Wertvoll ist auch das Drehmoment-Angebot des 12,7-l-Sechszylinder: Mit seinen 2.350 Nm zwischen 1.000 und 1.300 Touren verträgt der Schwede auch Drehzahlen um 900/min noch klaglos und nutzt diese Dampfhammer-Charakteristik auch weidlich aus. Wie bei anderen Konkurrenten (siehe Tabelle) passt dazu ein Direktgang-Getriebe, das auf der Autobahn (mit knapp 1.300 Touren) wie auf der Landstraße (1000 Touren) im höchsten, direkt durchtreibenden Gang gefahren werden kann. Das ist natürlich ein Kompromiss, der auf überwiegenden Landstraßen-Einsatz zugeschnitten ist und hier auch sehr sparsam mit Sprit umgeht. 1.300 Touren auf der Autobahn sind aber eigentlich gute 100 Umdrehungen zu viel, damit steigt auch der Verbrauch. Sollten beispielsweise beim Autobahnbau überwiegend Autobahn-Geschwindigkeiten bedient werden, könnte man den R 450 auch mit einem Overdrive-Getriebe ausstatten und die Landstraße dann im direkten Elften mit knapp 1.100 Umdrehungen fahren – da hält der Achsen- und Getriebe-Baukasten von Scania alle Möglichkeiten offen.

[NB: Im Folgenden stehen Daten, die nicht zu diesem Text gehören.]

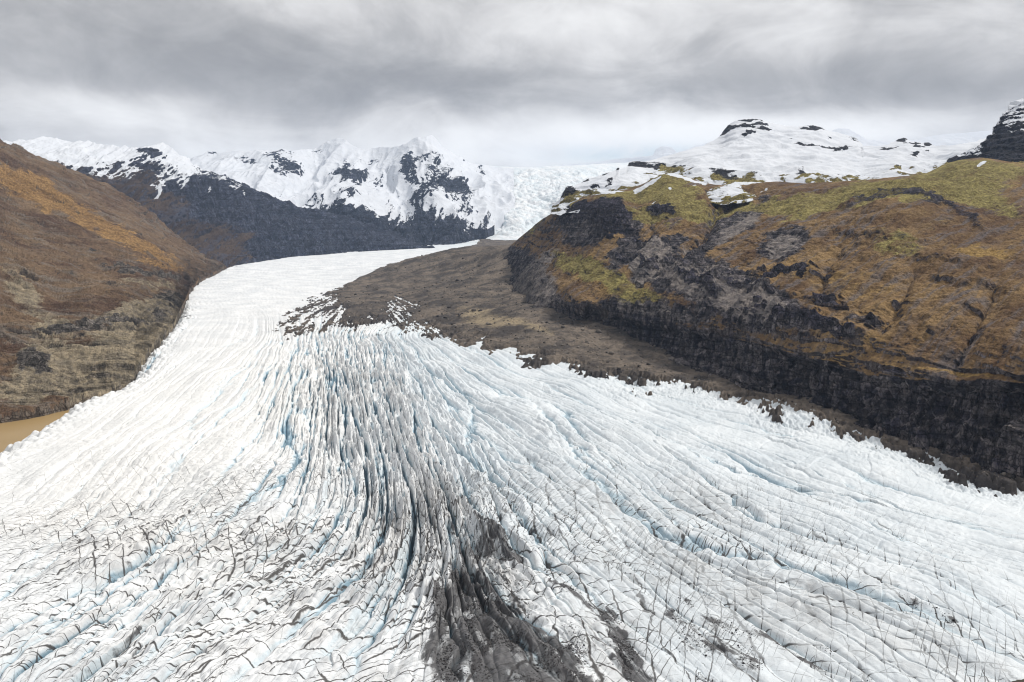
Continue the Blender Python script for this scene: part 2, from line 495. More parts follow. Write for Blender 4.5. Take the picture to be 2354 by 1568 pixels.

Pro & Kontra: Scania R 450 4x2-Bausattel

harmonischer Antriebsstrang, nicht zu lang übersetzt
Genauigkeit Active Prediction
Abstimmung Eco Roll
Geräuschniveau Landstraße
Geradeauslauf (385er-Reifen vorne)
leichte Lenkeffekte durch Hinterachse bei einseitigem Einfedern

Mit dem gemischten Rundenverbrauch von 32,4 l/100 km befindet sich der R 450 praktisch gleichauf mit dem schlanken Volvo FM 460, der hier allerdings noch mit dem alten Pumpe-Düse-Motor getestet wurde. Damit spielt der üppig ausgestattete Scania trotzdem in einer Liga mit einer schlanken, relativ leichten Standard-Bau-SZM. Er schlägt sich hier also trotz hohem Fahrerhaus und Breitreifen bravourös. Vergleichsweise niedrig für einen SCR-only-Motor ist auch der geringe AdBlue-Verbrauch von nur 2,4 l/100 km. Auffallend sind freilich auch die eher langsamen Bergsteigezeiten auf den Hochlast-Etappen „Kindinger Berg“ und „schwere Landstraße“, die manuell und auf Leistung gefahren wurden.

Stellen wir dem 4×2-Bausattel den 8×4-Solo-Kipper gegenüber wird klar, wie rationell der fünfachsige Hinterkipp-Sattel in der Praxis arbeitet. Der 8×4 mit 32 t Gesamtgewicht ist im Schnitt zwar stets gut ein km/h schneller unterwegs, konsumiert aber im Falle des 450er Scania 8×4 rund zehn Prozent mehr Sprit – bei nur 17 t Nutzlast (32 Prozent weniger). Noch schlechter schneidet der 6×4-Kipper plus Tandemachser ab: 25 Prozent Mehrverbrauch zum 4×2-Bausattel, bei nur annähernd gleicher Nutzlast. Der 4×2-Bausattel ist und bleibt also der wirtschaftlichste Baustoff-Transporter unter den Kippern. Selbst dann, wenn er so komfortabel ausgerüstet ist und fährt wie der Scania R 450.